■ Instruction
Each line from the start of the data below through the one containing "S.camera = co" must be reproduced exactly.
--- start Supplied material ---
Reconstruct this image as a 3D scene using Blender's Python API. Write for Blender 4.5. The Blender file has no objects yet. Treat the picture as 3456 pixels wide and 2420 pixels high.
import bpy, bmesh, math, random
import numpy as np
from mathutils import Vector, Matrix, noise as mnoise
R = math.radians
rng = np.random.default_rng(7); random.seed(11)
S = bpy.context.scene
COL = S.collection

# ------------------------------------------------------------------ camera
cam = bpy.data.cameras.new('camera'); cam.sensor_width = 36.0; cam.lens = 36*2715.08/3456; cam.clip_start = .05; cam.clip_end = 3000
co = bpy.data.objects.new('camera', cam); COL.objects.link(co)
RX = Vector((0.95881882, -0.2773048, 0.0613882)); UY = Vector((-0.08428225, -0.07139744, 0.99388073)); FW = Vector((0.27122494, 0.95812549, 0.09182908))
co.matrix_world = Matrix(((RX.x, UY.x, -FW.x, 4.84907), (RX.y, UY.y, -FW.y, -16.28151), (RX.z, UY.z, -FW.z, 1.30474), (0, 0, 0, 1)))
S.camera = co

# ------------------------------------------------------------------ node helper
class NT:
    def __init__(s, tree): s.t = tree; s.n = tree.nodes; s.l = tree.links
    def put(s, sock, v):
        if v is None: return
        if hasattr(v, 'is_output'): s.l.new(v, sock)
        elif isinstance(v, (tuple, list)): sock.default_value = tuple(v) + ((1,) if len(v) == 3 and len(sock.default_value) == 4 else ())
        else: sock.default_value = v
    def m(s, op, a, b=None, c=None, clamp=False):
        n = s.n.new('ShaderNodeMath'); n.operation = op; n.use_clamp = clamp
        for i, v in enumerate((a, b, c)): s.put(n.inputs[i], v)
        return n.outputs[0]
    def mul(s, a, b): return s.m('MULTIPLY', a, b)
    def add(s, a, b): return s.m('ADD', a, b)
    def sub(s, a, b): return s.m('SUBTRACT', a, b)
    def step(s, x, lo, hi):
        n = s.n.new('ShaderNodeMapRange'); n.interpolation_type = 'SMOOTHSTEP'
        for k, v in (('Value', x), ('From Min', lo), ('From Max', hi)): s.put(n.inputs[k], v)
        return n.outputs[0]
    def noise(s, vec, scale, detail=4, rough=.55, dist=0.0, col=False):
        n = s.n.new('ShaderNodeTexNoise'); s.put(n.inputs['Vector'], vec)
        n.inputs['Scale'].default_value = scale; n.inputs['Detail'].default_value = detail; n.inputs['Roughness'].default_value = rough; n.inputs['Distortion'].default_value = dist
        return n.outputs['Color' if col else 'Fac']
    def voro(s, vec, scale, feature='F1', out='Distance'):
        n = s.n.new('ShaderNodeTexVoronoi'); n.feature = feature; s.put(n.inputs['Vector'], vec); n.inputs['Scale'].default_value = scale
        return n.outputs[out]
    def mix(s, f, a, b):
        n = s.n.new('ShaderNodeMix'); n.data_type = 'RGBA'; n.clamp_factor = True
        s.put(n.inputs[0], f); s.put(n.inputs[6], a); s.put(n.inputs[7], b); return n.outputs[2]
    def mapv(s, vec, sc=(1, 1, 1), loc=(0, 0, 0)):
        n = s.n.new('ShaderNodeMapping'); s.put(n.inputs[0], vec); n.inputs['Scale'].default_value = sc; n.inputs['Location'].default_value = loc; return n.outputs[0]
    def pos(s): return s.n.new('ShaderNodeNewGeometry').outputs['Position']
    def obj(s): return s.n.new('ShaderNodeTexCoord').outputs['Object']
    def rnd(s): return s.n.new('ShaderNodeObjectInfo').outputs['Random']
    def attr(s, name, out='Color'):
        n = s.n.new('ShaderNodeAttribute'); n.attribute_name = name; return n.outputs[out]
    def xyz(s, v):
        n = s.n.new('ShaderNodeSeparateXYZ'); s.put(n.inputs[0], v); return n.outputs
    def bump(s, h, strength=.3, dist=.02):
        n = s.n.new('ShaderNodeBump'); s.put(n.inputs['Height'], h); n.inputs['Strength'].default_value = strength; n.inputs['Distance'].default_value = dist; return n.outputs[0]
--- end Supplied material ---
■ Full output
Reconstruct this image as a 3D scene using Blender's Python API. Write for Blender 4.5. The Blender file has no objects yet. Treat the picture as 3456 pixels wide and 2420 pixels high.
import bpy, bmesh, math, random
import numpy as np
from mathutils import Vector, Matrix, noise as mnoise
R = math.radians
rng = np.random.default_rng(7); random.seed(11)
S = bpy.context.scene
COL = S.collection

# ------------------------------------------------------------------ camera
cam = bpy.data.cameras.new('camera'); cam.sensor_width = 36.0; cam.lens = 36*2715.08/3456; cam.clip_start = .05; cam.clip_end = 3000
co = bpy.data.objects.new('camera', cam); COL.objects.link(co)
RX = Vector((0.95881882, -0.2773048, 0.0613882)); UY = Vector((-0.08428225, -0.07139744, 0.99388073)); FW = Vector((0.27122494, 0.95812549, 0.09182908))
co.matrix_world = Matrix(((RX.x, UY.x, -FW.x, 4.84907), (RX.y, UY.y, -FW.y, -16.28151), (RX.z, UY.z, -FW.z, 1.30474), (0, 0, 0, 1)))
S.camera = co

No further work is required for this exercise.